There’s those that are experiential, that are interactive demos that
I give a lot of credit to B2B SaaS companies
that are putting it on their website, allowing them access without being gated.
So that’s good as well.
And so those are those are some examples.
But all of these companies and these individuals
post content on LinkedIn, I think you just first got to educate, All right?
You’ve got to educate the market on what is buyer led growth
and what is this buyer led era that’s upon us and how do you meet buyers
where they’re at?
And there’s different unique points of view.
I’ve got one and they all have one as well, but they’re all related.
It’s similar.
So I think you go out and you you first you publish a lot of content,
educate the marketplace that starts to create a healthy debate and discussion
for some people who disagree with it, which is okay.
And that’s good too.
And then I think everyone could get an agreement with
the premise of
meeting buyers where they’re at in their journey,
guiding them through a delightful buying experience.

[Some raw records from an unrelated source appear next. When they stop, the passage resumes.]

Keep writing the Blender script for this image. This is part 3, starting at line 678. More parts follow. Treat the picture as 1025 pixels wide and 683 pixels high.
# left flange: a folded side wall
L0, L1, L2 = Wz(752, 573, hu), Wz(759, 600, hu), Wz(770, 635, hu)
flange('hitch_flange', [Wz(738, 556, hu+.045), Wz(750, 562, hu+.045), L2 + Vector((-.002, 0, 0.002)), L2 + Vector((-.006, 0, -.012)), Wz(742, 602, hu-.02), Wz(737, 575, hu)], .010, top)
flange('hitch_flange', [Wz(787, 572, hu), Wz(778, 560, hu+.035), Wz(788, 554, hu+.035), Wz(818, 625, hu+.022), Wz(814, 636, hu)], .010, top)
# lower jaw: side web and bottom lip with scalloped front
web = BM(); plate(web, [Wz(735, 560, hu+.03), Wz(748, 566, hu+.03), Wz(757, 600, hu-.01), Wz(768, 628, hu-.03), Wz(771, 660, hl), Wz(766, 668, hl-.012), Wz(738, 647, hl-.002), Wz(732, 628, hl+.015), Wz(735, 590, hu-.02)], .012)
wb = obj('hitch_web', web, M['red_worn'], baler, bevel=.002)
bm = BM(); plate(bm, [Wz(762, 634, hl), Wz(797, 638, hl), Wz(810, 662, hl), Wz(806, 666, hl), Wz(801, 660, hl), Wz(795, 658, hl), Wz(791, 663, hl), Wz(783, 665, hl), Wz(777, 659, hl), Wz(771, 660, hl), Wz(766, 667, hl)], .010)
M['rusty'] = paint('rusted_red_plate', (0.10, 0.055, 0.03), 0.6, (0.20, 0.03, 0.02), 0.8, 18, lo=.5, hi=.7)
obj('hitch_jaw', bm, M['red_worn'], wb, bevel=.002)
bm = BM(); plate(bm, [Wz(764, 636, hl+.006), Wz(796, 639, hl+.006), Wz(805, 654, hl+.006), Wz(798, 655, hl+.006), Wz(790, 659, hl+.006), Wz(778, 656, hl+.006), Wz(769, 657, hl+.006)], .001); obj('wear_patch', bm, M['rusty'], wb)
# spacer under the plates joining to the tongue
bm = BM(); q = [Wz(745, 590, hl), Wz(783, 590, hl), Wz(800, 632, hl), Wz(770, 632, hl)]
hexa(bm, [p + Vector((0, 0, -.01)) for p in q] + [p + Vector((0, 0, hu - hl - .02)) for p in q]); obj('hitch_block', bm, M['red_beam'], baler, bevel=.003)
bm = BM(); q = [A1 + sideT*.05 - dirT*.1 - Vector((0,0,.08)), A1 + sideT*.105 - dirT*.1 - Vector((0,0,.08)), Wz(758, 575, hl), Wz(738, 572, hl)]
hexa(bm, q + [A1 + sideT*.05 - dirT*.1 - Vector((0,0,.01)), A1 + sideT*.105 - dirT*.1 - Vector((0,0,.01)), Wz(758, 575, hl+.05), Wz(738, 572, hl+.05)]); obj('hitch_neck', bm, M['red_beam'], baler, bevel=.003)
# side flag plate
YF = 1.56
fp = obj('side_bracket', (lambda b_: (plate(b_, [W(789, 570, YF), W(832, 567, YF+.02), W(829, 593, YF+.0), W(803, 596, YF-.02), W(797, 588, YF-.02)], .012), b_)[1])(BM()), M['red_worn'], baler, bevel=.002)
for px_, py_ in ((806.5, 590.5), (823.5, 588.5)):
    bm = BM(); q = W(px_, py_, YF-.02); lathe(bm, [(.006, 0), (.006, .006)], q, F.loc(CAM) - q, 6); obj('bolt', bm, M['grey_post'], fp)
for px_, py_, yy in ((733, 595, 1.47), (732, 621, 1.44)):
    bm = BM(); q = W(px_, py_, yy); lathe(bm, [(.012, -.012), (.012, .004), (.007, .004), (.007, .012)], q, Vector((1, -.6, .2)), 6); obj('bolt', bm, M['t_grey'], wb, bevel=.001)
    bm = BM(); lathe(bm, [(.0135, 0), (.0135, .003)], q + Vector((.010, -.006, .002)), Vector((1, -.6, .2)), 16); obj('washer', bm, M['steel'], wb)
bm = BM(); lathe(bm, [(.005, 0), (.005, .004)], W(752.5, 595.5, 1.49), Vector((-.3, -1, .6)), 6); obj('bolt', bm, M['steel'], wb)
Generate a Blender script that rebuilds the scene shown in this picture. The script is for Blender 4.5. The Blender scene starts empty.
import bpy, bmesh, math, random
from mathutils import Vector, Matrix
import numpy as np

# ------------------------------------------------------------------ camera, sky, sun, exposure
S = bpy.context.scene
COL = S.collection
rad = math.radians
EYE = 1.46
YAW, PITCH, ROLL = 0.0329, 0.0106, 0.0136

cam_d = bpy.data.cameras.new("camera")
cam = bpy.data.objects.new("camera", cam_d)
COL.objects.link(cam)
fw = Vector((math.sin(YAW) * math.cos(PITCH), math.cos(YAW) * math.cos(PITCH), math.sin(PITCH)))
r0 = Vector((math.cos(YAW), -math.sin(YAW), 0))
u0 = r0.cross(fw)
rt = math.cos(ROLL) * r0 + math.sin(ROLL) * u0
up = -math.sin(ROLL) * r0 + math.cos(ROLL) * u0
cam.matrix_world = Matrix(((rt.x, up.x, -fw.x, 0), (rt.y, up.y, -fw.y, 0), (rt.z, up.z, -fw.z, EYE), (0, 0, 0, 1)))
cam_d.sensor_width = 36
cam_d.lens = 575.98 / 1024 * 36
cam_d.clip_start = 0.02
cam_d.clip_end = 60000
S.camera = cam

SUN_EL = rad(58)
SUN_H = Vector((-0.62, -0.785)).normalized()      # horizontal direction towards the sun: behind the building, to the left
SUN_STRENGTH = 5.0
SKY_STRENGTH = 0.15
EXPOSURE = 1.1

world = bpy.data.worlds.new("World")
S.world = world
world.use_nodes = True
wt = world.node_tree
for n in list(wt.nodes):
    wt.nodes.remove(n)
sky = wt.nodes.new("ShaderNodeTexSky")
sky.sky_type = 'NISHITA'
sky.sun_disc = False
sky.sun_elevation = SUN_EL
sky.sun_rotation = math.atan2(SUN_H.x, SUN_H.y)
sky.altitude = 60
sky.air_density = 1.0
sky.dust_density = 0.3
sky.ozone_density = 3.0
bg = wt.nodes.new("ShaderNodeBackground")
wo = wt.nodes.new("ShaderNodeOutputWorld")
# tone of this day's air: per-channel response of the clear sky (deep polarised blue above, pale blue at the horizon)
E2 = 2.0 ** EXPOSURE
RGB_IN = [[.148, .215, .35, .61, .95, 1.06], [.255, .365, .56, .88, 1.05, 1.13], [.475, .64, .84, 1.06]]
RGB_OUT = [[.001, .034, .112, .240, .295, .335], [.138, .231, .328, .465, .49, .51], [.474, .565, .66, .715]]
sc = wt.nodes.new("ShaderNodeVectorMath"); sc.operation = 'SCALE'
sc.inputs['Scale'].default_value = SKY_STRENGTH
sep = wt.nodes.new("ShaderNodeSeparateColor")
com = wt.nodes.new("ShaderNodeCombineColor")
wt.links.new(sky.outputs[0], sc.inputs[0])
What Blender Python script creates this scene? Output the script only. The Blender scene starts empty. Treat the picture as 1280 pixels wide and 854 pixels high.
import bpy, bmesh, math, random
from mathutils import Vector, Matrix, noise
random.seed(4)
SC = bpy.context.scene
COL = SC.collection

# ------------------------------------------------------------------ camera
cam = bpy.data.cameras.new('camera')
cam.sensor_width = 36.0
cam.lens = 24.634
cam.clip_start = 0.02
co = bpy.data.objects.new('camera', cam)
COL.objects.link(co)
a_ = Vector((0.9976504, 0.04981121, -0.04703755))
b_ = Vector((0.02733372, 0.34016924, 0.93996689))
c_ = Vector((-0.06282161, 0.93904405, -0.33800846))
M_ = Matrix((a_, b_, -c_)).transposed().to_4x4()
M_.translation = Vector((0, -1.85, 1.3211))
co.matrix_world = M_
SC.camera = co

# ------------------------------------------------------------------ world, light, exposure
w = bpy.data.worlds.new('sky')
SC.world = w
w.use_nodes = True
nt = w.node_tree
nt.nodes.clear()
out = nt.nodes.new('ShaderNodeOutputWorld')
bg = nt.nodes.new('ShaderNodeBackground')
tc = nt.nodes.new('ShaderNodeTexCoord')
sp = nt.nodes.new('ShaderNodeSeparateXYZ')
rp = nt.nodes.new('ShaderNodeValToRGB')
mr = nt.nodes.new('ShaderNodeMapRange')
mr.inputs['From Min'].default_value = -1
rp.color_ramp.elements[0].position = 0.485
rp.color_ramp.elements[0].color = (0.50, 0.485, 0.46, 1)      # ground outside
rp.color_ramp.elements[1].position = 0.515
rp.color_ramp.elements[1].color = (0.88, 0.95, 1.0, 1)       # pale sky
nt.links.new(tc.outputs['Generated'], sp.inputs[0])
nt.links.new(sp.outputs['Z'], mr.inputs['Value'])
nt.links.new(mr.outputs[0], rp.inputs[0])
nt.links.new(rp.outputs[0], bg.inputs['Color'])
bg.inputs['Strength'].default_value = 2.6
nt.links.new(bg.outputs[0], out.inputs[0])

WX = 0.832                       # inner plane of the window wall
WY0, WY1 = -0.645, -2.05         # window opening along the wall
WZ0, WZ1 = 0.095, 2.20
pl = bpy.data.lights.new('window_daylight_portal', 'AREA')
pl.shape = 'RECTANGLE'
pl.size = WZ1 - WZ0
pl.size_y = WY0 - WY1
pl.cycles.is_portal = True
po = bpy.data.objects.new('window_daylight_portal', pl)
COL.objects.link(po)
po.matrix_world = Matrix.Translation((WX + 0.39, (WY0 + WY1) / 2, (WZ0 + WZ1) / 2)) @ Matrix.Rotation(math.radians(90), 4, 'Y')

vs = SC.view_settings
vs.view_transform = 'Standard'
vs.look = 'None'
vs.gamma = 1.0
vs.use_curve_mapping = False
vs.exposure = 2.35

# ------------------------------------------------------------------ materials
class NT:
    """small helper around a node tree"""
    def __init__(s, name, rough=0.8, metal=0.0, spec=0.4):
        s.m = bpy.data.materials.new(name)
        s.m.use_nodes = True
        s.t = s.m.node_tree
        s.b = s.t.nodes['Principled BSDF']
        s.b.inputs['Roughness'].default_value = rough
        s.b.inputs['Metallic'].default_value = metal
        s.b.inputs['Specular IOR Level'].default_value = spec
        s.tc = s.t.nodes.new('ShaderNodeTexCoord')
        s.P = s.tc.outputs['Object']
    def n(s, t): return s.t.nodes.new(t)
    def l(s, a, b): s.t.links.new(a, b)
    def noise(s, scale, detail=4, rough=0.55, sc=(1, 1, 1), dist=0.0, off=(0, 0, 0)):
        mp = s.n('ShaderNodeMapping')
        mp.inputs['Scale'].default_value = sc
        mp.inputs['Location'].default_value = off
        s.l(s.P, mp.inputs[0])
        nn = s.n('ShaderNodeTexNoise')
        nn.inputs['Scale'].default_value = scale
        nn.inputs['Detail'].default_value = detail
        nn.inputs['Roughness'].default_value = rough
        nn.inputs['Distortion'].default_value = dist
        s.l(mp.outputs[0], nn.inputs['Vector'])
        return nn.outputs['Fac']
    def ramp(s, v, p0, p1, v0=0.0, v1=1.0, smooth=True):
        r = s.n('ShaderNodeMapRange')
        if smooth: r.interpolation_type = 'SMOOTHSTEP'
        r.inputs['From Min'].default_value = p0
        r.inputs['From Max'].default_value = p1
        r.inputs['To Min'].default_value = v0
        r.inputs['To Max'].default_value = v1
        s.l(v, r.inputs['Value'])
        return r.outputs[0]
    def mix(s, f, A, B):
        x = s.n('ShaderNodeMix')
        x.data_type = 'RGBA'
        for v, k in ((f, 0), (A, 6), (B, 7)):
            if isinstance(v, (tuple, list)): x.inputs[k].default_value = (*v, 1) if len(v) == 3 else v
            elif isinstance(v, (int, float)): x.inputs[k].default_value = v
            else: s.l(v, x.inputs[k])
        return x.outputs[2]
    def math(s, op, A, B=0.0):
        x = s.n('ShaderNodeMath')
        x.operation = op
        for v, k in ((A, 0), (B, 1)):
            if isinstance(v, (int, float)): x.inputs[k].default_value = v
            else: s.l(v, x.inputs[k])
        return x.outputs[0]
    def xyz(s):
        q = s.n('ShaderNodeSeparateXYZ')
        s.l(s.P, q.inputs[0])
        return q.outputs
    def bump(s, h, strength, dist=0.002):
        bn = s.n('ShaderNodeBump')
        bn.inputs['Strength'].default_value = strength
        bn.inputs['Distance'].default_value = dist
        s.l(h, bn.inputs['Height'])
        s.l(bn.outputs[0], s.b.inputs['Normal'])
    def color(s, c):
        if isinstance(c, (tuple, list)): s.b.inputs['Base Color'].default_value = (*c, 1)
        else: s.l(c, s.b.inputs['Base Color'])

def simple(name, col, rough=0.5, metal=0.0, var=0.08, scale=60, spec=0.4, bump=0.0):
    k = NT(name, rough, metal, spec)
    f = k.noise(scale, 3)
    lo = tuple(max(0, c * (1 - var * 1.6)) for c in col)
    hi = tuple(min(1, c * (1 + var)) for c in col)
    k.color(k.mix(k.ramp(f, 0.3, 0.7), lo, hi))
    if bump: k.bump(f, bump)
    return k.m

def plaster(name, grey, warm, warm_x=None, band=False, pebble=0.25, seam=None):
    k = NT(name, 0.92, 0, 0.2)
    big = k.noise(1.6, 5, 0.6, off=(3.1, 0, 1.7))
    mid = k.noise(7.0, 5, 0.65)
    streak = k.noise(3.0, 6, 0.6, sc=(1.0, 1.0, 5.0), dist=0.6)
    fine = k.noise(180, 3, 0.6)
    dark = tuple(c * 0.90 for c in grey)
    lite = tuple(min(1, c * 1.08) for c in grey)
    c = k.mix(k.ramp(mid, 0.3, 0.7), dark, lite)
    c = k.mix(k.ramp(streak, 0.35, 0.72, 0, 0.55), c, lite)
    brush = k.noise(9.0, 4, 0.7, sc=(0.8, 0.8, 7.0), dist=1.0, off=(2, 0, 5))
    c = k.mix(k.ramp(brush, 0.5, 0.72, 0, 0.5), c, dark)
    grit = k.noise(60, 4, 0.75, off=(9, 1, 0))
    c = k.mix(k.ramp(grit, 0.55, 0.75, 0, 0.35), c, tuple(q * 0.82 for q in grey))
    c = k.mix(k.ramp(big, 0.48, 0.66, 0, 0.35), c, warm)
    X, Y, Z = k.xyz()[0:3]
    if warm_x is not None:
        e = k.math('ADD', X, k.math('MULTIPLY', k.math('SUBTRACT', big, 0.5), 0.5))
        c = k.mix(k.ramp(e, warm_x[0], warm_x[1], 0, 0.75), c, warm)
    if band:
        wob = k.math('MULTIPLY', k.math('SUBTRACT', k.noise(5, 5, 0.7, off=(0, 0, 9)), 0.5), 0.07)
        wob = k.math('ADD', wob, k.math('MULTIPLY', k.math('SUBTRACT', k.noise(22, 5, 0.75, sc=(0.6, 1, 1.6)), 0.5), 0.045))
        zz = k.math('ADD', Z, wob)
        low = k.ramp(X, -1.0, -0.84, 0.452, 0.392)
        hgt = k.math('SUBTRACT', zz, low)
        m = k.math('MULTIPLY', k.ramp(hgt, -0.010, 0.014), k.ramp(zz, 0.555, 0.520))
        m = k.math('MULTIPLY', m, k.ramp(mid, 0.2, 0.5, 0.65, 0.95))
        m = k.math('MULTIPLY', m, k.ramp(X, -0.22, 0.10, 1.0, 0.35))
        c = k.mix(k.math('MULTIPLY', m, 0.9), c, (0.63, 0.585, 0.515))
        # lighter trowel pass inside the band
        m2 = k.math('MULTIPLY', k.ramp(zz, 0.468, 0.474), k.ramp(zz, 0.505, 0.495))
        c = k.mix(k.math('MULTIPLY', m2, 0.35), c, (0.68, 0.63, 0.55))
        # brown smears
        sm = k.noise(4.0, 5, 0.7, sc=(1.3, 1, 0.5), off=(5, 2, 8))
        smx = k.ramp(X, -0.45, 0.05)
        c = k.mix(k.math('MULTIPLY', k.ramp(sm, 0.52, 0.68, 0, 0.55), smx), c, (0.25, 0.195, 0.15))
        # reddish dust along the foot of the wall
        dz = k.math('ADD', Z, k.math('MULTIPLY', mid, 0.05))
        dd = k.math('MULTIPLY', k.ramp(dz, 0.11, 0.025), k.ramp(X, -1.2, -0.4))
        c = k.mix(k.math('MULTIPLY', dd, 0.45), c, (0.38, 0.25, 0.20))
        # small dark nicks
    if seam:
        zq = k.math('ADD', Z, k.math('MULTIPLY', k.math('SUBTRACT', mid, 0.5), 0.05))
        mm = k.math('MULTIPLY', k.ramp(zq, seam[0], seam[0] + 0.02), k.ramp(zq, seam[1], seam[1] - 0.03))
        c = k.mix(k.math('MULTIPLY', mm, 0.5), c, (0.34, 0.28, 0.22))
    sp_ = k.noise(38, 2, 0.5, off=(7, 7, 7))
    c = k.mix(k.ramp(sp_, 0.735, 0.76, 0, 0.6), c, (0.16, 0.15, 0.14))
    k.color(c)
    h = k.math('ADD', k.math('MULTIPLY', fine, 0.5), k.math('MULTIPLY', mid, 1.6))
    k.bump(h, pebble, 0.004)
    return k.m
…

I think we’re all trying to do that
and that can produce the results that we’re looking for in the long term, right,
in terms of lower customer acquisition cost, reduced and shorten sales cycles,
improved retention, and increasing the lifetime value of the customer for sure.
If you’re looking at hardcore metrics for instance.
Sean, Those are amazing resources.
And so many of them for our viewers to check out.
So thank you so much.
Yeah, it was a pleasure being on the show.
Thanks for having me, Val.. I really enjoyed it. Thanks.
Thanks for your time.
And thanks to all of you out there for tuning in to closing time.